Notre méditation de l'Écriture en sera modifiée ainsi que notre prédication. Notre manière de célébrer la liturgie également. Si nous comparons nos célébrations de sacrements à d'autres traditions, elles apparaissent étriquées : le pain n'est pas vraiment du pain, l'eau du baptême coule à dose homéopathique… Nous célébrons avec des mentalités de "nominalistes" désengagés par rapport à l'épaisseur de la création. Remettons en valeur le cosmos comme lieu de la grâce.
Au cours de nos derniers chapitres généraux il a été dit clairement que le combat pour la justice est constitutif de l'évangélisation. Je pense que viendra le temps où l'on dira : le combat pour la justice, la paix et la sauvegarde de l'environnement fait partie intégrante de l'annonce de l'Évangile.
Il y aurait aussi à faire un travail critique au plan anthropologique et philosophique sur le dualisme occidental lequel sépare et oppose, en l'homme, un élément immatériel et un élément matériel. Notre rapport au corps, notre propre corps, se situe hors de l'héritage biblique. Pour reprendre une formule célèbre, je dirais que le christianisme qui a dominé l'Occident a été “un platonisme pour le peuple”.
J-F V : Effectivement, voilà les tâches qui concernent la vocation dominicaine !

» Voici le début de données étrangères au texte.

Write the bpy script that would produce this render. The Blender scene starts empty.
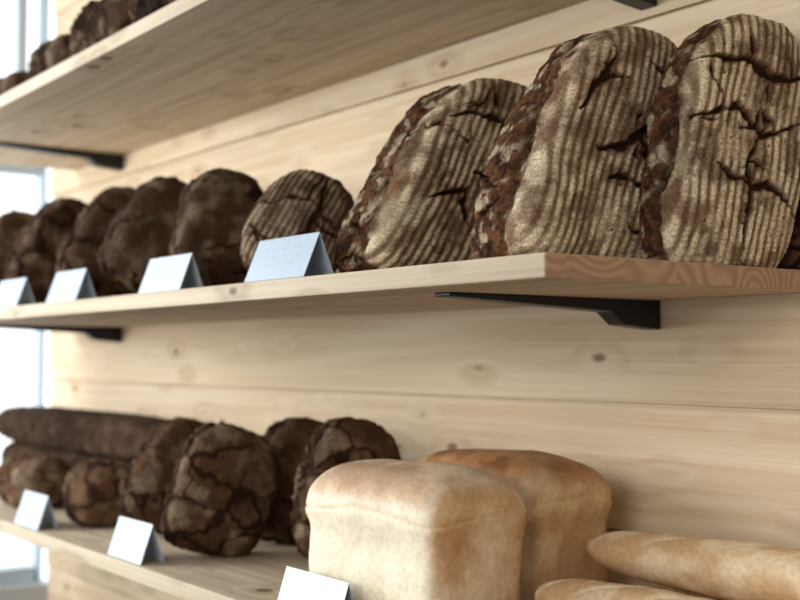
import bpy, math, numpy as np
from mathutils import Vector
Z0=1.45
sc=bpy.context.scene
sc.view_settings.view_transform='Standard'
YW=1.33; YF=0.85; TH=0.0265
TOPZ={'mid':Z0+0.1077,'top':Z0+0.581,'low':Z0-0.353}

def s2l(c):
    c=np.array(c,dtype=float)/255.0
    return np.where(c<=0.04045,c/12.92,((c+0.055)/1.055)**2.4)
def rgba(c): 
    l=s2l(c); return (l[0],l[1],l[2],1)

# ---------------- numpy noise
def vnoise(P,scale,seed=0):
    p=P*scale+seed*17.31+100.0
    i=np.floor(p).astype(np.int64); f=p-i; f=f*f*(3-2*f)
    def h(a,b,c):
        n=(a*374761393+b*668265263+c*2147483647+seed*974711)&0xffffffff
        n=((n^(n>>13))*1274126177)&0xffffffff
        n=((n^(n>>16))*2246822519)&0xffffffff
        return ((n^(n>>15))&0xffffff)/float(0xffffff)
    x,y,z=i[:,0],i[:,1],i[:,2]; fx,fy,fz=f[:,0],f[:,1],f[:,2]
    def L(a,b,t): return a+(b-a)*t
    return L(L(L(h(x,y,z),h(x+1,y,z),fx),L(h(x,y+1,z),h(x+1,y+1,z),fx),fy),
             L(L(h(x,y,z+1),h(x+1,y,z+1),fx),L(h(x,y+1,z+1),h(x+1,y+1,z+1),fx),fy),fz)
def fbm(P,scale,seed=0,o=4):
    r=0;a=.5;t=0
    for k in range(o):
        r=r+a*vnoise(P,scale*2**k,seed+k);t+=a;a*=.5
    return r/t
def ss(a,b,x):
    t=np.clip((x-a)/(b-a),0,1); return t*t*(3-2*t)
def vor(P,pts):
    f1=np.full(len(P),1e9);f2=f1.copy()
    for q in pts:
        d=np.sqrt(((P-q)**2).sum(1))
        m=d<f1
        f2=np.where(m,f1,np.minimum(f2,d)); f1=np.where(m,d,f1)
    return f2-f1
def segdist(u,v,pl):
    best=np.full(len(u),1e9); 
    n=len(pl)-1
    for k in range(n):
        a=np.array(pl[k]);b=np.array(pl[k+1]);ab=b-a
        t=np.clip(((u-a[0])*ab[0]+(v-a[1])*ab[1])/(ab@ab),0,1)
        d=np.hypot(u-a[0]-t*ab[0],v-a[1]-t*ab[1])
        tt=(k+t)/n
        d=d/(0.25+np.sin(np.pi*np.clip(tt,0.02,.98)))
        best=np.minimum(best,d)
    return best

def cubegrid(N,axes):
    t=np.linspace(-1,1,N+1)
    A,B=np.meshgrid(t,t,indexing='ij'); A=A.ravel();B=B.ravel();o=np.ones_like(A)
    vs=[];fs=[]
    idx=np.arange((N+1)**2).reshape(N+1,N+1)
    q=np.stack([idx[:-1,:-1],idx[1:,:-1],idx[1:,1:],idx[:-1,1:]],-1).reshape(-1,4)
    off=0
    for ax in range(3):
        for s in (1,-1):
            v=np.zeros((len(A),3)); v[:,ax]=s*o; v[:,(ax+1)%3]=A; v[:,(ax+2)%3]=B
            vs.append(v); fs.append((q if s>0 else q[:,::-1])+off); off+=len(A)
    V=np.concatenate(vs);F=np.concatenate(fs)
    key=np.round((V+2)*1e5).astype(np.int64)
    kk=(key[:,0]*1000003+key[:,1])*1000003+key[:,2]
    _,first,inv=np.unique(kk,return_index=True,return_inverse=True)
    V=V[first];F=inv.reshape(-1)[F]
    D=V*np.array(axes); D/=np.linalg.norm(D,axis=1)[:,None]
    return D,F

def make_mesh(name,V,F,col,mat,loc):
    me=bpy.data.meshes.new(name)
    me.vertices.add(len(V)); me.vertices.foreach_set('co',V.astype(np.float32).ravel())
    me.loops.add(F.size); me.loops.foreach_set('vertex_index',F.astype(np.int32).ravel())
    me.polygons.add(len(F))
    me.polygons.foreach_set('loop_start',np.arange(0,F.size,4,dtype=np.int32))
    me.polygons.foreach_set('loop_total',np.full(len(F),4,dtype=np.int32))
    me.update(calc_edges=True)
    me.polygons.foreach_set('use_smooth',np.ones(len(F),dtype=bool))
    ca=me.color_attributes.new('Crust','FLOAT_COLOR','POINT')
    c=np.ones((len(V),4),dtype=np.float32); c[:,:3]=col
    ca.data.foreach_set('color',c.ravel())
    me.materials.append(mat); me.update()
    ob=bpy.data.objects.new(name,me); ob.location=loc
    sc.collection.objects.link(ob); return ob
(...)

DEMANDER PARDON À LA TERRE ET AUX ÉTOILES
B D : Je voudrais conclure ce parcours trop schématique en évoquant une scène des Frères Karamazov. Cette scène est citée par Éloi Leclerc dans son livre Le cantique des créatures, une lecture de saint François d'Assise (DDB, 1988). Dostoïevski y raconte la mort du vieux staretz Zossime... Son disciple préféré, Aliocha quitte alors la cellule du staretz : « La nuit sereine enveloppait la terre… Le calme de la terre semblait se confondre avec la paix du ciel. Le mystère de la terre rejoignait celui de l'étoile. Aliocha, debout, regardait. Et soudain, il tomba comme foudroyé sur la terre… il la baisait en la mouillant de ses larmes. Sur quoi pleurait-il ? Oh ! dans son extase il pleurait même sur ces étoiles qui scintillaient à l'infini… Son âme, en contact avec les autres mondes, frémissait tout entière. Il aurait voulu pardonner à tous et pour tout » … Cette scène extraordinaire est souvent citée par les auteurs orthodoxes.

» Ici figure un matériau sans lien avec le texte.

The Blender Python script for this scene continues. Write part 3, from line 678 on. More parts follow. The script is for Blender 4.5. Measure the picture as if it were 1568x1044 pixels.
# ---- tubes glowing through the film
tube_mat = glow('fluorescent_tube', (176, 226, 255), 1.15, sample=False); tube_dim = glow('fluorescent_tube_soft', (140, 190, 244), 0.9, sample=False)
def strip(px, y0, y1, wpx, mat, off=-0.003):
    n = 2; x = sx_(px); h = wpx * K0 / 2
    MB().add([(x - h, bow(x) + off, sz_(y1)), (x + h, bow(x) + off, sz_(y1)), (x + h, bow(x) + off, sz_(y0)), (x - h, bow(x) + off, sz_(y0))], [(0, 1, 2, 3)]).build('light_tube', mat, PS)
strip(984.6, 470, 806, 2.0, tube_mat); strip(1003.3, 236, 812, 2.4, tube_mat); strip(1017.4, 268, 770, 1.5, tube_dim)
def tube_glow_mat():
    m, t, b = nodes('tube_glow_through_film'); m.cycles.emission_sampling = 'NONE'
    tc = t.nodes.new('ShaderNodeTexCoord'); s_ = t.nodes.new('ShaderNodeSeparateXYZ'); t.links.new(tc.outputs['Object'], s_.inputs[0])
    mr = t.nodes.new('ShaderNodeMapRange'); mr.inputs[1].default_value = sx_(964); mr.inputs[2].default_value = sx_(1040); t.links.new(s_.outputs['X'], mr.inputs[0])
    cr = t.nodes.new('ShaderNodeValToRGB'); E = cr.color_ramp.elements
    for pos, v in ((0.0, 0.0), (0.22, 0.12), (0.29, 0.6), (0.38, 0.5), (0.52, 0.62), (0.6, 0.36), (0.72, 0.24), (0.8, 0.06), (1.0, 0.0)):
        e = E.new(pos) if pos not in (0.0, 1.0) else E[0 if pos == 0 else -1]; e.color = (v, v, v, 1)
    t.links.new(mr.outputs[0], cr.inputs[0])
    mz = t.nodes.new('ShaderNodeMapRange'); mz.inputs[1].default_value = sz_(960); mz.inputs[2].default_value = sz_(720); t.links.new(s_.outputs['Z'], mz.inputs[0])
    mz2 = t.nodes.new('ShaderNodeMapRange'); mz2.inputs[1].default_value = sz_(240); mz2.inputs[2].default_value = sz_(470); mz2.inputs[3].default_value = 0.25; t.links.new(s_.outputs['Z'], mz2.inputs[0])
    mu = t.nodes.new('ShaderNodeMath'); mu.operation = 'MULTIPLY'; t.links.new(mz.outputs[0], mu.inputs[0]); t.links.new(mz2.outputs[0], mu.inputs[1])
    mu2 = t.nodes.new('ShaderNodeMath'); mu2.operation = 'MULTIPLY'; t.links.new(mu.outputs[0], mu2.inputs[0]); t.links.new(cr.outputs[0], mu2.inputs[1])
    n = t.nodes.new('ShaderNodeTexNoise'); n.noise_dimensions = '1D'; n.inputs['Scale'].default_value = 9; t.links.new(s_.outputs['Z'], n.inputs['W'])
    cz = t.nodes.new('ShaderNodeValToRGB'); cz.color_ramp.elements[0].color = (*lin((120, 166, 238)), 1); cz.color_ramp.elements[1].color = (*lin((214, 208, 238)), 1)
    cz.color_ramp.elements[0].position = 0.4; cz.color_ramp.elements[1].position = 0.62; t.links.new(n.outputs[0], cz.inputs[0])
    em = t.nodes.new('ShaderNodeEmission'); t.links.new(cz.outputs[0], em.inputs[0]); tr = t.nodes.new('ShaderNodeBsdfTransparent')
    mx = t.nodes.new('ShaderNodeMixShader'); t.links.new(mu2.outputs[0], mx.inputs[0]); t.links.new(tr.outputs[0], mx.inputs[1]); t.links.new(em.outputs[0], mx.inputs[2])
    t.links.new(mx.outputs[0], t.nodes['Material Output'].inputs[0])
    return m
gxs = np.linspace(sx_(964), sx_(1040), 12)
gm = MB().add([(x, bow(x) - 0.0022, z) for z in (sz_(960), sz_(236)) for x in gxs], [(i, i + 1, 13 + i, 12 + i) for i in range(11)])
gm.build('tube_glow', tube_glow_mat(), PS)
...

L'Occident chrétien n'aurait-il pas à demander pardon à la terre et aux étoiles pour son comportement insouciant envers la création ?
[1] B. Durel faisait une conférence lors du Colloque « Le Bien-être animal, un enjeu de justice et de paix », Strasbourg 22/10/2016. Voici la présentation de sa conférence : « Dominicain, écologiste engagé, il a présenté au cours de l’année 2015 le livre La Terre comme Soi-même, de Michel-Maxime EGGER, appelant à l’écospiritualité. Il présente cette année l’encyclique Laudato si qui marque l’éveil de l’Institution à la nécessité d’une autre relation de l’Homme à lui-même, à la nature et au divin : “Tout est lié” ». Cf. https://www.youtube.com/watch?v=BgMeNcNnbbQ.
[2] USU, Bulletin interne aux dominicains.
[3] Note ajoutée. Le mot écologie est formé de "éco-" qui correspond à oikos (maison). Et de "-logie" correspond à logos (discours, la parole) donc "discours sur la maison" ; philosophie est composé de philo, qui correspond au verbe phileïn (aimer) et de sophia (sagesse) donc "amour de la sagesse".